Oui. Et j’en suis à mon 17ème directeur (2) alors que mon statut est celui d’intermittent du spectacle depuis toutes ces années.
Le jazz a toujours bénéficié d’une telle reconnaissance à France Musique ?
Il y a eu des heures compliquées et le jazz a failli disparaître. Mais là, France Musique, sa direction, sont convaincus que le jazz est un facteur d’identité de la radio. Remarque que même Radio Classique qui ne diffusait que de la musique classique s’est ouverte elle aussi au jazz.
Y’a-t-il des émissions, des rencontres que vous retenez plus que d’autres ?
Oui. J’ai fait une série dans Open Jazz : Grands Portraits. Ce qui m’a amené à aller chez Keith Jarrett (j’y suis allé 6 fois). On a fait 10 heures d’émission. Ou Dave Brubeck : il fallait le réhabiliter. C’est ce que permet le service public : il permet d’écouter. Je suis allé chez Carla Bley, Charles Lloyd, John Zorn. Avec Keith Jarrett, avec eux, je sors de ces rencontres transformé : ça change ma vie. On découvre que tous ces artistes ont une philosophie de vie. On comprend mieux leur musique. Je me souviens ainsi de Wynton Marsalis qui me démontrait que le jazz est en fait la meilleure démocratie.

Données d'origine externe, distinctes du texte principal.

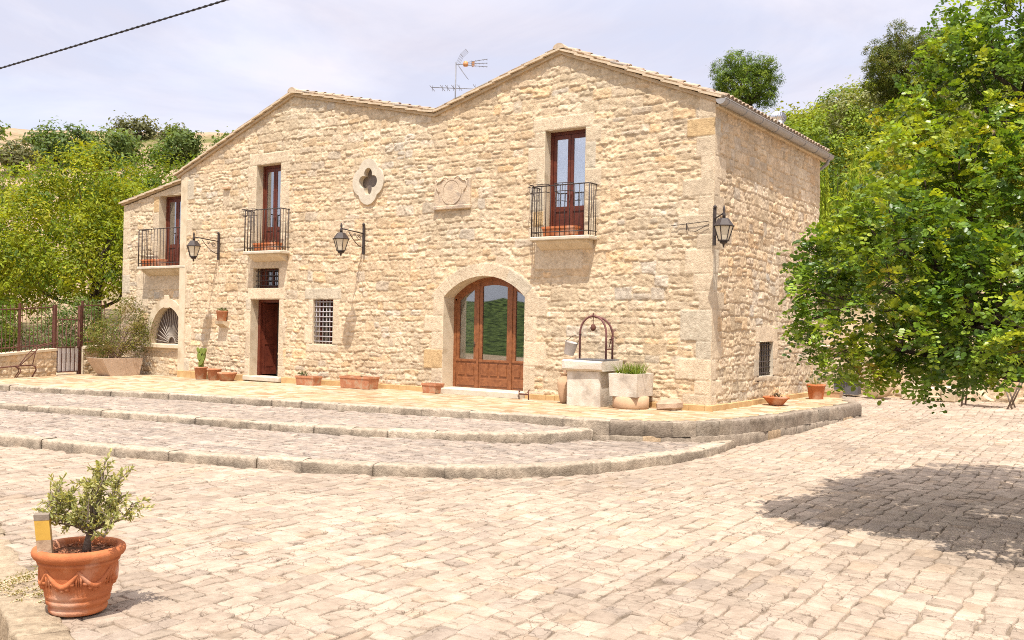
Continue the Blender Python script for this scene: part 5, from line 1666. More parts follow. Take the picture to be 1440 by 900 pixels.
trap(mb, -19.85, -18.95, -1.45, -.06, -.12, .44, .20)
tr = mb.build('stone_trough', pm('trough_stone', (.60, .46, .34), (.48, .36, .26), 6, .9, .5, 30), None, 'tapered stone trough planter at the left end of the terrace', 'planter')
shrub('rambling_shrub', 'sprawling half dry shrub growing out of the stone trough', 'shrub', [(-19.5, -.65, 1.15, .62), (-19.4, -.25, 1.55, .5), (-19.6, -1.1, 1.0, .5), (-19.25, -.2, 1.0, .45), (-19.5, -.2, 2.0, .34), (-19.1, -.12, 1.45, .32)], (-19.45, -.75, .36),
      [(.22, .20, .045), (.16, .18, .035), (.28, .21, .08), (.12, .14, .035)], [.3, .3, .2, .2], 84, dens=19, per=26, cr_=.10, size=.075, aspect=.32, stems=90, r0=.010, barkm=pm('dry_twig', (.36, .25, .18), (.25, .17, .12), 10, .95, 0))

# old iron cultivator against the wall
X = -19.3
cu = thing('hand_plough', 'old rusty hand plough leaning by the left boundary wall', 'plough', (X, -3.6, -.08))
p = MB(); p.tube([(X, -5.2, .2), (X, -4.34, .22), (X, -3.78, .26), (X, -3.41, .27)], .02, 6); p.tube([(X, -3.41, .27), (X, -3.33, .22), (X, -3.31, .13), (X, -3.42, -.07)], .022, 6); p.build('frame', M_rust, cu)
p = MB()
for dx in (-.05, .05): p.tube([(X + dx, -3.90, .24), (X + dx, -3.80, .18), (X + dx, -3.78, .10), (X + dx, -3.90, -.07)], .016, 6)
p.build('tines', M_rust, cu)
p = MB()
for dx in (-.12, .12): p.tube([(X + dx * .2, -3.78, .28), (X + dx, -3.53, .55), (X + dx, -3.28, .80), (X + dx * 1.3, -2.91, .90), (X + dx * 1.5, -2.74, .91)], .014, 6)
p.tube([(X, -3.41, .30), (X, -3.30, .80)], .013, 6); p.tube([(X - .12, -3.4, .67), (X + .12, -3.4, .67)], .011, 6)
p.build('handles', M_rust, cu)


# ------------------------------------------------------------------ pots and small things on the terrace
def pot_prof(r, h, rim=.12, base=.7):
    return [(r * base, 0), (r * base * 1.02, h * .02), (r * .93, h * (1 - rim)), (r, h * (1 - rim) + .004), (r, h), (r * .86, h), (r * .82, h * .85)]


def pot(name, label, cat, c, r, h, mat, base=.7, rim=.12, soil=True, n=22, prof=None):
    t = thing(name, label, cat, c)
    MB().lathe(prof or pot_prof(r, h, rim, base), c, n, cap=False).build('pot', mat, t)
    if soil: MB().lathe([(.001, h * .86), (r * .83, h * .86)], c, n, cap=False).build('soil', M_soil, t)
    MB().lathe([(.001, .004), (r * base, .004)], c, n, cap=False).build('pot_base', mat, t) if False else None
    return t


def tuft(parent, c, n, hgt, spread, col, seed, wdt=.012, name='leaves'):
    """blade shaped leaves"""
    rg = np.random.RandomState(seed); V = []; Q = []; C = []; b = 0
    for i in range(n):
        a = rg.uniform(0, 2 * PI); l = hgt * rg.uniform(.55, 1.1); s = spread * rg.uniform(.2, 1.0); r0 = spread * .45 * math.sqrt(rg.rand())
        p0 = np.array(c) + [math.cos(a) * r0, math.sin(a) * r0, 0]; d = np.array([math.cos(a), math.sin(a), 0]); sd = np.array([-d[1], d[0], 0]) * wdt
        cc = np.array(col) * rg.uniform(.7, 1.3)
        for k in range(4):
            f = k / 3; p = p0 + d * s * f ** 1.7 + np.array([0, 0, l * (f - .18 * f * f)]); wv = sd * (1 - f * .85)
            V += [p - wv, p + wv]; C += [cc, cc]
        for k in range(3): Q.append((b + 2 * k, b + 2 * k + 1, b + 2 * k + 3, b + 2 * k + 2))
        b += 8
    return link(name, np_mesh(name, np.array(V), np.array(Q), col=np.array(C)), M_leaf, parent)


def sprig(parent, c, r, n, size, cols, seed, hz=1.0, name='leaves', aspect=.45):
    rg = np.random.RandomState(seed); d = unit(rg.normal(size=(n, 3))); d[:, 2] = np.abs(d[:, 2])
    P = np.array(c) + d * (r * rg.rand(n) ** .5)[:, None] * np.array([1, 1, hz])
    cols = np.array(cols); col = cols[rg.randint(len(cols), size=n)] * rg.uniform(.7, 1.3, (n, 1))
    V, Q, C = leaf_geo(P, unit(d + rg.normal(size=(n, 3)) * .6 + [0, 0, .4]), size * rg.uniform(.7, 1.3, n), col, aspect, 0, rg)
    return link(name, np_mesh(name, V, Q, col=C), M_leaf, parent)


tz = lambda x: float(terr_z(x)) + .006
# prickly pear pot
c = (-15.62, -.42, tz(-15.6)); t = pot('cactus_pot', 'terracotta pot holding a prickly pear cactus by the wall', 'potted plant', c, .20, .36, M_terra_old)
ct = MB(); pr = random.Random(4)
pads = [((0, 0, .42), .10, .16, 0), ((-.08, 0, .64), .08, .13, .35), ((.07, .02, .66), .085, .14, -.3), ((.0, .02, .80), .07, .12, .1), ((.15, 0, .82), .06, .10, -.5), ((-.14, 0, .84), .05, .09, .5), ((.06, -.03, .50), .07, .12, -.8)]
for (px, py, pz), rx, rz, tl in pads:
    vs = []; n = 14
    for sy in (-1, 1):
        for j in range(n):
            th = 2 * PI * j / n; a_, b_ = rx * math.cos(th), rz * math.sin(th)
            vs.append((c[0] + px + a_ * math.cos(tl) - b_ * math.sin(tl), c[1] + py + sy * .022, c[2] + pz + a_ * math.sin(tl) + b_ * math.cos(tl)))
    ct.add(vs, [tuple(range(n)), tuple(reversed(range(n, 2 * n)))] + [(j, n + j, n + (j + 1) % n, (j + 1) % n) for j in range(n)])
ct.build('cactus', pm('cactus_green', (.20, .24, .045), (.14, .18, .035), 14, .6, .2, 60), t)
# plain pot beside it
c = (-15.02, -.42, tz(-15)); pot('clay_pot', 'plain terracotta pot between the cactus pot and the low bowl', 'pot', c, .21, .32, M_terra_old)
c = (-14.40, -.46, tz(-14.4)); pot('clay_bowl', 'low wide terracotta bowl left of the open door', 'pot', c, .27, .24, M_terra_old, base=.66, rim=.25)
# pot on the shelf
c = (-15.10, -.13, 1.644); t = pot('shelf_pot', 'small terracotta pot with a green tuft on the wall shelf', 'potted plant', c, .17, .30, M_terra_old)
sprig(t, (c[0], c[1], c[2] + .28), .16, 90, .07, [(.10, .12, .03), (.16, .16, .04)], 5, .7)


def box_pot(name, label, c, lx, ly, h, mat, tp=.02, cat='planter', soil=True):
    t = thing(name, label, cat, c)
    x, y, z = c; mb = MB(); w_ = .025
    def ring(dx, dy, zz): return [(x - dx, y - dy, zz), (x + dx, y - dy, zz), (x + dx, y + dy, zz), (x - dx, y + dy, zz)]
    rs = [ring(lx - tp, ly - tp, z), ring(lx, ly, z + h - .05), ring(lx + .012, ly + .012, z + h - .048), ring(lx + .012, ly + .012, z + h), ring(lx - w_, ly - w_, z + h), ring(lx - w_, ly - w_, z + h - .05)]
    vs = sum(rs, []); fs_ = [(3, 2, 1, 0)]
    for k in range(5): fs_ += [(k * 4 + i, k * 4 + (i + 1) % 4, k * 4 + 4 + (i + 1) % 4, k * 4 + 4 + i) for i in range(4)]
    mb.add(vs, fs_).build('trough', mat, t)
    if soil: MB().add(ring(lx - w_ - .001, ly - w_ - .001, z + h - .04), [(0, 1, 2, 3)]).build('soil', M_soil, t)
    return t


t = box_pot('window_box', 'small terracotta window box with a scrap of plant, below the barred window', (-11.15, -.42, tz(-11.2)), .34, .15, .24, M_terra_old)
sprig(t, (-11.38, -.42, tz(-11) + .26), .13, 80, .07, [(.10, .12, .035), (.07, .09, .03), (.20, .13, .06)], 6, .9)
t = box_pot('window_box', 'long terracotta planter trough midway between barred window and arched door', (-9.28, -.46, tz(-9)), .50, .19, .30, M_terra_old)
tuft(t, (-9.2, -.46, .27), 9, .16, .10, (.12, .12, .05), 3, .006)
box_pot('clay_box', 'small square terracotta box against the left foot of the arch', (-7.0, -.30, tz(-7)), .21, .16, .23, M_terra_old)
# balcony planters
for nm, lb, cx_, cy_, z, lx in (('balcony_planter', 'long terracotta planter on the right balcony floor', -3.5, -.22, 3.665, .42), ('balcony_planter', 'terracotta planter with thin stems on the middle balcony', -13.1, -.22, 3.625, .46), ('balcony_planter', 'terracotta planter on the left balcony of the wing', -18.75, .12, 3.325, .50)):
    t = box_pot(nm, lb, (cx_, cy_, z), lx, .11, .22, M_terra)
    if lx == .46:
        tuft(t, (cx_ - .22, cy_, z + .19), 10, .26, .12, (.30, .27, .24), 7, .007); tuft(t, (cx_ + .2, cy_, z + .19), 8, .2, .12, (.28, .26, .24), 8, .007)
# boot scraper
b = MB(); x, y = -4.35, -.30
b.tube([(x - .13, y, .0), (x - .13, y, .22)], .013, 6); b.tube([(x + .13, y, .0), (x + .13, y, .22)], .013, 6)
b.box(x - .13, y - .006, .10, x + .13, y + .006, .135); b.tube([(x - .17, y, .23), (x - .13, y, .20), (x - .10, y, .16)], .010, 6); b.tube([(x + .17, y, .23), (x + .13, y, .20), (x + .10, y, .16)], .010, 6)
b.build('boot_scraper', M_rust, None, 'little iron boot scraper right of the arched door', 'boot scraper')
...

Avez-vous toujours le même enthousiasme ?
Oui sinon j’aurais arrêté. Là je compte encore réaliser une saison. Après je ne sais pas, je verrai : peut-être glisser vers une émission hebdomadaire. Je suis dans la logique du sportif qui ne doit pas faire l’année de trop. De toutes façons la relève est assurée.
1) Guy Le Querrec, photographe, entre autres connus pour sa collaboration aux trois albums du trio Romano-Sclavis-Texier
2) Marc Voinchet est directeur de France Musique depuis septembre 2015. Auparavant il a longtemps travaillé à France Culture (notamment producteur et animateur des « Matins de France Culture).
PHOTOS C. Abramowitz
Alex Dutilh a lancé cette émission en 2008. Elle bénéficie d’un créneau horaire particulièrement attractif (18-19h)
Chaque semaine, Open Jazz reçoit un invité. D’Ahmad Jamal à Randy Weston en passant par Ibrahim Maalouf, autant de souvenirs.